Ask the Dust (2006)
6/10
Farrell Fakes Fante in Flinty Fantasy
21 March 2006
Warning: Spoilers
Ask the Dust" has just been released locally so I took time out to drive over to the Shattuck in Berkeley and check it out this afternoon along with 3 other people in the auditorium.

Colin Farrell plays an Italian American from Colorado who goes to L.A. to make his mark as a writer. It's depression era southern California but you'd never know it except for the cheap lighting and an occasional scene showing people wearing hand me downs and slumping along Hope Street. The producers (Robert Towne wrote/directed) actually built a replica downtown L.A. on a sound stage in, get this, South Africa!! Complete with Angel's Flight.. the cable car that climbed up Bunker Hill. All the period dazzle, though, just confuses a story that down deep doesn't make much sense. Our hero is down to his last nickle (literally, Towne has the coin in blunt close up so we don't miss the point... and so we'll recognize an actual buffalo nickel), goes across the street from his shabby hotel for a cup of coffee and is waited on by (tah-dah) Selma Hayek, a Mexican hayseed who wears (snicker) sandals while pouring the coffee. The two of them snarl at each other. He says mean things about Mexicans. She says mean things about Italians. We just know the two of them are going to wind up making the two back enchilada before long... actually it takes an hour before they get it on in a beach house our writer has inexplicably gotten enough money to rent. If you know anything about L.A. you'll wonder how Robert Towne, who has made some pretty important L.A. pictures, like Chinatown, could have gotten the ambiance so screwy. The whole feel of the film is claustrophobic with a lot of the action either in the writer's hotel room, the bedroom at the beach, or the slickly designed street between the hotel and the restaurant. The one character who looks truly "L.A." is Justin Kirk (of "Angels in America") who plays a sleazy bartender. At least I think he's supposed to be sleazy. This guy is so good looking, has such a commanding screen presence that even Colin shrinks before our eyes. Justin comes and Justin goes... alas. So we're stuck with Colin Farrell, whose street swagger is a wee bit precious, and Selma, whose tits stick out like punctuation marks... there's a scene of the two of them frolicking nude in the surf. At one point he mentions that they're 10 minutes from downtown. Where the hell could that beach be in 1930s L.A. before freeways?

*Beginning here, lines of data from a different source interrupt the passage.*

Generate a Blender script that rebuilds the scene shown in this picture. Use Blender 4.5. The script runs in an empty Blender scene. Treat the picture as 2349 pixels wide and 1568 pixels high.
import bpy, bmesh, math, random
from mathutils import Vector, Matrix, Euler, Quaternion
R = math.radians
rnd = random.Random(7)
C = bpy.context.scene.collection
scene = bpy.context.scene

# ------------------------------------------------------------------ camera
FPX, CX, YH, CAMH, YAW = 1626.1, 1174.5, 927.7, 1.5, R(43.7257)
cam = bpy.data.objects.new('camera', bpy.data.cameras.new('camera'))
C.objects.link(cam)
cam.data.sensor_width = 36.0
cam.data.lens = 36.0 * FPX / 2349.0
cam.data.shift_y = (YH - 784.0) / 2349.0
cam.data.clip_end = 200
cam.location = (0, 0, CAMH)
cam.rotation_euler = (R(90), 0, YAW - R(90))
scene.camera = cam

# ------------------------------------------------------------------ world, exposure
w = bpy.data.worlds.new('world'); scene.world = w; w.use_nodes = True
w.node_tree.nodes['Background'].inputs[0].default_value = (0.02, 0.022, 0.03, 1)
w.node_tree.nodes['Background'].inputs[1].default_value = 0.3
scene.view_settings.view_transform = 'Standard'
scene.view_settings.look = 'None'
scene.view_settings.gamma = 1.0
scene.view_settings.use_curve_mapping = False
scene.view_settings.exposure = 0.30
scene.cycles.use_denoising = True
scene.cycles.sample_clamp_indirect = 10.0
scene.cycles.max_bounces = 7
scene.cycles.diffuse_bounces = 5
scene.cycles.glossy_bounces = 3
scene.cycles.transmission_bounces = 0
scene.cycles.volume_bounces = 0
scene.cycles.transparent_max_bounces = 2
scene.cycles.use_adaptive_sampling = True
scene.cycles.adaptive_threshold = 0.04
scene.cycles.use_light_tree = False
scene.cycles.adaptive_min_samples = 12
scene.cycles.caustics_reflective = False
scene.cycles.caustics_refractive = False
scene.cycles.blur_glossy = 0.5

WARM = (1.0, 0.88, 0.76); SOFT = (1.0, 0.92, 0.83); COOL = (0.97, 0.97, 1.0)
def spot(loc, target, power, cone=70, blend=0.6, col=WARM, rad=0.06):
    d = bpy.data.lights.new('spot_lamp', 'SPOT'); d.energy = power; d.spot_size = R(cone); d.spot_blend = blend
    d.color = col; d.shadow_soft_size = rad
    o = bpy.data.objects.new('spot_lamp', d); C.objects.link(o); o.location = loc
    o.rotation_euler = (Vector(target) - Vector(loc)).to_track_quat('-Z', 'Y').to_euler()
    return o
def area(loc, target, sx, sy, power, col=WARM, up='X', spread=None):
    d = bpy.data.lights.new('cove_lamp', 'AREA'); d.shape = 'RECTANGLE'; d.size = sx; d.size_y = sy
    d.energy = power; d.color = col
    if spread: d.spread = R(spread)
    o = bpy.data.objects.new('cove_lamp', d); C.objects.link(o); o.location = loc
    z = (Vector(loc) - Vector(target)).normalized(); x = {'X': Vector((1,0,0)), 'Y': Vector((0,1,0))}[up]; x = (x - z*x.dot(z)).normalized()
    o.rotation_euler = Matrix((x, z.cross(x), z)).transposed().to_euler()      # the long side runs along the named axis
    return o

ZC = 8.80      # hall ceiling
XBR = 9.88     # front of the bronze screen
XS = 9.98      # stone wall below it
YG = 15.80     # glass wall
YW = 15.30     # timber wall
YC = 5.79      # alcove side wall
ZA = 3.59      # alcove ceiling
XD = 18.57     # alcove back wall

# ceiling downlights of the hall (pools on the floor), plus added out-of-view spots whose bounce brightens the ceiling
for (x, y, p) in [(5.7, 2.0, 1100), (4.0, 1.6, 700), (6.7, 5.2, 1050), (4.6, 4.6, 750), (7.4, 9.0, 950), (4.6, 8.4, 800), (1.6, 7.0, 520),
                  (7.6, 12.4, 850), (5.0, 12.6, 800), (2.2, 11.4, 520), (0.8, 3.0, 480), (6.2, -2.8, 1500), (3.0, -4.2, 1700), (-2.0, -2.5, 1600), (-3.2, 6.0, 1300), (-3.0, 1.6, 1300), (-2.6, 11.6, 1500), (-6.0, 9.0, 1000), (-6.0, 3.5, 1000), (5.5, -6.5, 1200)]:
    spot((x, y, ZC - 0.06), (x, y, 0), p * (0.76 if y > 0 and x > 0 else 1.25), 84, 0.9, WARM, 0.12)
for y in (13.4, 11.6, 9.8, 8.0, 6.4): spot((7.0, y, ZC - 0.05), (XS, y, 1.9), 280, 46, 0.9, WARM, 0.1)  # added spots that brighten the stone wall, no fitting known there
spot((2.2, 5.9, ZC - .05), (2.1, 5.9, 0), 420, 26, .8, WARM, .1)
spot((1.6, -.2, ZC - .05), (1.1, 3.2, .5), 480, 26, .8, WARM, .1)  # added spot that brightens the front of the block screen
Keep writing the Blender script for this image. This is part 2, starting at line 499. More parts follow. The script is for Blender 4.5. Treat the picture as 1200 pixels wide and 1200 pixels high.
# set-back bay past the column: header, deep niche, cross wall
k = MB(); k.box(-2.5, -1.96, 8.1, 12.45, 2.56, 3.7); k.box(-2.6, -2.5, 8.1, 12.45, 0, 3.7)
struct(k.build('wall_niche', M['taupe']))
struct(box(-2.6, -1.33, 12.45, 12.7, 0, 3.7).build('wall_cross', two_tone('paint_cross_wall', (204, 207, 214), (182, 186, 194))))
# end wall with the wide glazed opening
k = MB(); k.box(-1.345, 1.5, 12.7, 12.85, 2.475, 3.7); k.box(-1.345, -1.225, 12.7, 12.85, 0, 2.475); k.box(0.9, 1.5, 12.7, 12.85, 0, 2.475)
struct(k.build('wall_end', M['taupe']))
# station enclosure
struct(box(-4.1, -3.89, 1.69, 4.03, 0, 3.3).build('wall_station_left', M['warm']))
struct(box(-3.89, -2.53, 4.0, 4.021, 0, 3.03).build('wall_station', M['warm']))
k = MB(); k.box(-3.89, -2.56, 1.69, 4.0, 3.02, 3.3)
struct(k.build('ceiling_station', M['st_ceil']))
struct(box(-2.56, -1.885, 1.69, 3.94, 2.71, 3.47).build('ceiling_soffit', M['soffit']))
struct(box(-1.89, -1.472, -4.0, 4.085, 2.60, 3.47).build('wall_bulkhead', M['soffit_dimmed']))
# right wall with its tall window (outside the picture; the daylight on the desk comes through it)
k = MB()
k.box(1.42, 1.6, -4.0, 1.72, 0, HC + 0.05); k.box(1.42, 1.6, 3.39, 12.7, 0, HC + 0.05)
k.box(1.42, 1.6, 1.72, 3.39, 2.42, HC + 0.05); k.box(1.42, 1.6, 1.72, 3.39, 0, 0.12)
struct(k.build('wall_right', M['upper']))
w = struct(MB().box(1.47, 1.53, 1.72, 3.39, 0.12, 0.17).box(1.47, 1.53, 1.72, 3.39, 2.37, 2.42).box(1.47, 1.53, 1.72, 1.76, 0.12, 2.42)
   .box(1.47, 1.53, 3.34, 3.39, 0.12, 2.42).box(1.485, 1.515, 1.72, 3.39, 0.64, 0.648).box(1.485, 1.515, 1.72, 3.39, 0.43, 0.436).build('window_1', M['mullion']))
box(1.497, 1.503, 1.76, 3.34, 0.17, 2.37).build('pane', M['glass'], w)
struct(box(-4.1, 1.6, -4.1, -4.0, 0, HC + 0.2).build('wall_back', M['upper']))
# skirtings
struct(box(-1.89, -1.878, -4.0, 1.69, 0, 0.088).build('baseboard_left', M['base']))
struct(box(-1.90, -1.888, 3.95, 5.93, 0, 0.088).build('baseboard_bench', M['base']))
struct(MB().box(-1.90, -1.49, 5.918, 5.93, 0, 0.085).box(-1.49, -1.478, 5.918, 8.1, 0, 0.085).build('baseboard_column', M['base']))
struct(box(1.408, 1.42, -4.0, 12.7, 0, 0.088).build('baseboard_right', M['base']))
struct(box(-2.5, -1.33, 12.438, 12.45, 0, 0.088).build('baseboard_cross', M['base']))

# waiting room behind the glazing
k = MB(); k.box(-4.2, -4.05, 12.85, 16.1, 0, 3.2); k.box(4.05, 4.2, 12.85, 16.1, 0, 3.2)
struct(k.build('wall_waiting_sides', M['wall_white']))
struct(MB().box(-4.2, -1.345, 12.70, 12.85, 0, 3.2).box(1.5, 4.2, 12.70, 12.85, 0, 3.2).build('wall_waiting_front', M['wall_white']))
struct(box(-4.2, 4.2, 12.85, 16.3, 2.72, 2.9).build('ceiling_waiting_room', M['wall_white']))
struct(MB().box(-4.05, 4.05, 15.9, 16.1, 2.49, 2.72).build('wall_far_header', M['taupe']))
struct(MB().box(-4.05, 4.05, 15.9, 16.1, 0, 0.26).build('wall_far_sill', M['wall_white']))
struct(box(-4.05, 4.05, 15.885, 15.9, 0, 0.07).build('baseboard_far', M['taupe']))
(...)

She starts coughing about midway through the movie and dies in his arms in the wind up at a shack in the desert. He finishes his book and drives out to where he's buried her body. Can't find the cross that marked the grave. Tosses the book into the air. It lands on its spine with the pages slowly turning to the dedication page. Guess whose name is on it!

I wanted so much to like this movie... no, I wanted to *love* this movie. 1930's L.A. Robert Towne. Based on a book by a guy who had a reputation like Nathaniel West, blistering prose, bravado writing. I guess I'll have to break down and buy the book. The movie sure didn't do it for me. (But Justin Kirk's eyes... omigod!)